> **THE TASK**: Copy each line of the material below that includes the string "Keep".
---- THE RECORDS
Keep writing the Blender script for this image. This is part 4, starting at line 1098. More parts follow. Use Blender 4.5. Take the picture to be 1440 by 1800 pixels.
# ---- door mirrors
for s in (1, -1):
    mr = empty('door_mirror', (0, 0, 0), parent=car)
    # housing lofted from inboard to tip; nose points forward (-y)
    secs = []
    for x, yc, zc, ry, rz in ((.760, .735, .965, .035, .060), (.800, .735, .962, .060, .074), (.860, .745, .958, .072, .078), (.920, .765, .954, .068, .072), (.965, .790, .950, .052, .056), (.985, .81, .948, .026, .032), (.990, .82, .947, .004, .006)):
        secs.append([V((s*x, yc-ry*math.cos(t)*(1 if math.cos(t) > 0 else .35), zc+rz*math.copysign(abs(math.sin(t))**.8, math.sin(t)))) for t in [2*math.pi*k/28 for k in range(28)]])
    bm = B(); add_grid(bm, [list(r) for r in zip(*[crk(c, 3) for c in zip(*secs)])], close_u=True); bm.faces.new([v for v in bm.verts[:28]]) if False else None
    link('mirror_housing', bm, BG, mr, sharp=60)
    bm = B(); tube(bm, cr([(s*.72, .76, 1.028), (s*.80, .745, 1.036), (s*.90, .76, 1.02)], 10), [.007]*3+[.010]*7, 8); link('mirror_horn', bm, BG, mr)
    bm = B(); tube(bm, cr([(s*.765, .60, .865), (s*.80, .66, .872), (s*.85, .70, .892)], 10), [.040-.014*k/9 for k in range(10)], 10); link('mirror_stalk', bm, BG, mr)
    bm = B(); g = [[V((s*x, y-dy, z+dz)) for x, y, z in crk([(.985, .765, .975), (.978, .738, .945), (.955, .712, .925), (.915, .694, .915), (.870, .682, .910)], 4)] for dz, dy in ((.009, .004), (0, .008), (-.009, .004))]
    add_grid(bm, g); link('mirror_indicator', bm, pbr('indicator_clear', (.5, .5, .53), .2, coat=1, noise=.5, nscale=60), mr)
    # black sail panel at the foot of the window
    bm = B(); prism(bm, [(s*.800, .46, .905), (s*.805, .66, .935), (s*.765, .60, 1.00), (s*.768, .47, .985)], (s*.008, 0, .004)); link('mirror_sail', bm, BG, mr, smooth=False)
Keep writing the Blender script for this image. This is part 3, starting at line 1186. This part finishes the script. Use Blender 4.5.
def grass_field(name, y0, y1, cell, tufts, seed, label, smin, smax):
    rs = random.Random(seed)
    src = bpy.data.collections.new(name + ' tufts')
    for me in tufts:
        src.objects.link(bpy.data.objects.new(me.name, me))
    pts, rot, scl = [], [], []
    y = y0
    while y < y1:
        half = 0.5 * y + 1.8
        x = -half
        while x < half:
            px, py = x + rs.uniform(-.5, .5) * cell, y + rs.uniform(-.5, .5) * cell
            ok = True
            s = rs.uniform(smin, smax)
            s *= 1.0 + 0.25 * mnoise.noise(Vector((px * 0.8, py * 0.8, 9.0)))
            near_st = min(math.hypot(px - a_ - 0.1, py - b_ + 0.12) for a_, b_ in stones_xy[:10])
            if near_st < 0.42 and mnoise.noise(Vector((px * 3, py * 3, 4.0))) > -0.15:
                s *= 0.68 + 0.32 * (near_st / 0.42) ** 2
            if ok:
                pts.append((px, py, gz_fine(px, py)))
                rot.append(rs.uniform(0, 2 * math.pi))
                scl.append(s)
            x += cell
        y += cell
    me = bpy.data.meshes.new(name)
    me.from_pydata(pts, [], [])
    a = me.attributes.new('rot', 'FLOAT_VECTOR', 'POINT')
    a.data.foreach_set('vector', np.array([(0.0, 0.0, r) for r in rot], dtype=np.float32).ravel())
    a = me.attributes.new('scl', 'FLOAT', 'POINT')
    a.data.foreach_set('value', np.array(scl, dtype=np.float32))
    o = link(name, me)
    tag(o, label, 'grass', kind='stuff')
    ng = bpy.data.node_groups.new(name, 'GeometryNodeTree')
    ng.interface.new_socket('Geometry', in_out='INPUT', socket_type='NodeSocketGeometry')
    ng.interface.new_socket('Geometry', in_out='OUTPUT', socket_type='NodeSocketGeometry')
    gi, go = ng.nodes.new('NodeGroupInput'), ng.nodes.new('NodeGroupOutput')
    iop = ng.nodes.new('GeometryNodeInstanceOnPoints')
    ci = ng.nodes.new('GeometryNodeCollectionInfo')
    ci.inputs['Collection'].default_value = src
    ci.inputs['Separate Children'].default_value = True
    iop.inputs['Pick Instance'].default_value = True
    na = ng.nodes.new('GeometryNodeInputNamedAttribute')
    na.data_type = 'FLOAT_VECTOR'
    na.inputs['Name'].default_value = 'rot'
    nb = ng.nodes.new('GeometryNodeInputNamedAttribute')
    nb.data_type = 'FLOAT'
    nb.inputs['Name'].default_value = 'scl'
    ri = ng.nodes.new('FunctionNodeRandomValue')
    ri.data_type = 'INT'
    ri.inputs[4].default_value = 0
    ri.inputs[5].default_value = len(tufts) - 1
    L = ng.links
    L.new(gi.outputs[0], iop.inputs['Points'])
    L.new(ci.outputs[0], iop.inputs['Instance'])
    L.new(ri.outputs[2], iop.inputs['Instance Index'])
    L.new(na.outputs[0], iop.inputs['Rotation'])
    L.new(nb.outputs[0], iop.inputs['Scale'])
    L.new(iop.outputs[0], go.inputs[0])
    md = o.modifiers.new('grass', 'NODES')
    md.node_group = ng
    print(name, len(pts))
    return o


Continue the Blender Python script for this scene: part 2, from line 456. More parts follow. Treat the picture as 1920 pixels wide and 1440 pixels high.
--------
> **TASK RESPONSE**:
Keep writing the Blender script for this image. This is part 4, starting at line 1098. More parts follow. Use Blender 4.5. Take the picture to be 1440 by 1800 pixels.
Keep writing the Blender script for this image. This is part 3, starting at line 1186. This part finishes the script. Use Blender 4.5.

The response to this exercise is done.